In full and without alteration, repeat the material.

*** Excerpted records

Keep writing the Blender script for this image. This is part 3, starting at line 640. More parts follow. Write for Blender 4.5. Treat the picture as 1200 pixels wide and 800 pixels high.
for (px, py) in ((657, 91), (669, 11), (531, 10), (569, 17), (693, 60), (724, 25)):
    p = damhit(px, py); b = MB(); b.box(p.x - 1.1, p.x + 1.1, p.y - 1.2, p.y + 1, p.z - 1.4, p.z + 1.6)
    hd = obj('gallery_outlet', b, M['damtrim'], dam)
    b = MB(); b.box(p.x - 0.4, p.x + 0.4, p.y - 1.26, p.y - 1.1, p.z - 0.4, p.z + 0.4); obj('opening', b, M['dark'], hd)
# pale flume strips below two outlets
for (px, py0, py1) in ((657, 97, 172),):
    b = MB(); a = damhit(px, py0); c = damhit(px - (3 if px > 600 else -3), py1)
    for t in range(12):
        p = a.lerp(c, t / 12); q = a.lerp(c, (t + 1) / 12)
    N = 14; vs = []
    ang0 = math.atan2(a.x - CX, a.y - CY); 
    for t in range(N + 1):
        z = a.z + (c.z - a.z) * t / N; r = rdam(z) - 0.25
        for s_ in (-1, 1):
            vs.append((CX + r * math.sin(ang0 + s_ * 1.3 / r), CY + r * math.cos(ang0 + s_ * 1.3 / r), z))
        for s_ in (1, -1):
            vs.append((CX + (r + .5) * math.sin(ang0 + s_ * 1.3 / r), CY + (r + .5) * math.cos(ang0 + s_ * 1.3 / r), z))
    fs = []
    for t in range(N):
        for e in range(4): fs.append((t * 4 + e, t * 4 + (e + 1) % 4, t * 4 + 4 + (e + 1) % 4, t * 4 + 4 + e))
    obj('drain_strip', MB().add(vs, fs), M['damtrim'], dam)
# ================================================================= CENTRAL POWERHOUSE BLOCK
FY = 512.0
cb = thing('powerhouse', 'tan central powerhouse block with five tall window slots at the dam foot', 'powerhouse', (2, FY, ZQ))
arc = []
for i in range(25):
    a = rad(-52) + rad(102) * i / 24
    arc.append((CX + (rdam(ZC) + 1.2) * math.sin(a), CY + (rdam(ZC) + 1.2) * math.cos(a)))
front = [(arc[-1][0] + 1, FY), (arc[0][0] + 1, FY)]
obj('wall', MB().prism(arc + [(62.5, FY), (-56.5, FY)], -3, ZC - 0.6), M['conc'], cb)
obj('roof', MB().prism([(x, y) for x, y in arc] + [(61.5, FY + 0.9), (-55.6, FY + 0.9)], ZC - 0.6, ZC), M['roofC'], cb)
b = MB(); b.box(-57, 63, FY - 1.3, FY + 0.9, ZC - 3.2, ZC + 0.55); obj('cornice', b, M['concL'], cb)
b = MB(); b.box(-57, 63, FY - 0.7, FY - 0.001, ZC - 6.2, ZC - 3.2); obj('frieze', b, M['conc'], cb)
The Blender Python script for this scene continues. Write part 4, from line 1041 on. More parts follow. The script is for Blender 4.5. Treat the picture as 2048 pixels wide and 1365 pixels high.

******

> _Expected answer_:
Keep writing the Blender script for this image. This is part 3, starting at line 640. More parts follow. Write for Blender 4.5. Treat the picture as 1200 pixels wide and 800 pixels high.
for (px, py) in ((657, 91), (669, 11), (531, 10), (569, 17), (693, 60), (724, 25)):
    p = damhit(px, py); b = MB(); b.box(p.x - 1.1, p.x + 1.1, p.y - 1.2, p.y + 1, p.z - 1.4, p.z + 1.6)
    hd = obj('gallery_outlet', b, M['damtrim'], dam)
    b = MB(); b.box(p.x - 0.4, p.x + 0.4, p.y - 1.26, p.y - 1.1, p.z - 0.4, p.z + 0.4); obj('opening', b, M['dark'], hd)
# pale flume strips below two outlets
for (px, py0, py1) in ((657, 97, 172),):
    b = MB(); a = damhit(px, py0); c = damhit(px - (3 if px > 600 else -3), py1)
    for t in range(12):
        p = a.lerp(c, t / 12); q = a.lerp(c, (t + 1) / 12)
    N = 14; vs = []
    ang0 = math.atan2(a.x - CX, a.y - CY); 
    for t in range(N + 1):
        z = a.z + (c.z - a.z) * t / N; r = rdam(z) - 0.25
        for s_ in (-1, 1):
            vs.append((CX + r * math.sin(ang0 + s_ * 1.3 / r), CY + r * math.cos(ang0 + s_ * 1.3 / r), z))
        for s_ in (1, -1):
            vs.append((CX + (r + .5) * math.sin(ang0 + s_ * 1.3 / r), CY + (r + .5) * math.cos(ang0 + s_ * 1.3 / r), z))
    fs = []
    for t in range(N):
        for e in range(4): fs.append((t * 4 + e, t * 4 + (e + 1) % 4, t * 4 + 4 + (e + 1) % 4, t * 4 + 4 + e))
    obj('drain_strip', MB().add(vs, fs), M['damtrim'], dam)
# ================================================================= CENTRAL POWERHOUSE BLOCK
FY = 512.0
cb = thing('powerhouse', 'tan central powerhouse block with five tall window slots at the dam foot', 'powerhouse', (2, FY, ZQ))
arc = []
for i in range(25):
    a = rad(-52) + rad(102) * i / 24
    arc.append((CX + (rdam(ZC) + 1.2) * math.sin(a), CY + (rdam(ZC) + 1.2) * math.cos(a)))
front = [(arc[-1][0] + 1, FY), (arc[0][0] + 1, FY)]
obj('wall', MB().prism(arc + [(62.5, FY), (-56.5, FY)], -3, ZC - 0.6), M['conc'], cb)
obj('roof', MB().prism([(x, y) for x, y in arc] + [(61.5, FY + 0.9), (-55.6, FY + 0.9)], ZC - 0.6, ZC), M['roofC'], cb)
b = MB(); b.box(-57, 63, FY - 1.3, FY + 0.9, ZC - 3.2, ZC + 0.55); obj('cornice', b, M['concL'], cb)
b = MB(); b.box(-57, 63, FY - 0.7, FY - 0.001, ZC - 6.2, ZC - 3.2); obj('frieze', b, M['conc'], cb)
The Blender Python script for this scene continues. Write part 4, from line 1041 on. More parts follow. The script is for Blender 4.5. Treat the picture as 2048 pixels wide and 1365 pixels high.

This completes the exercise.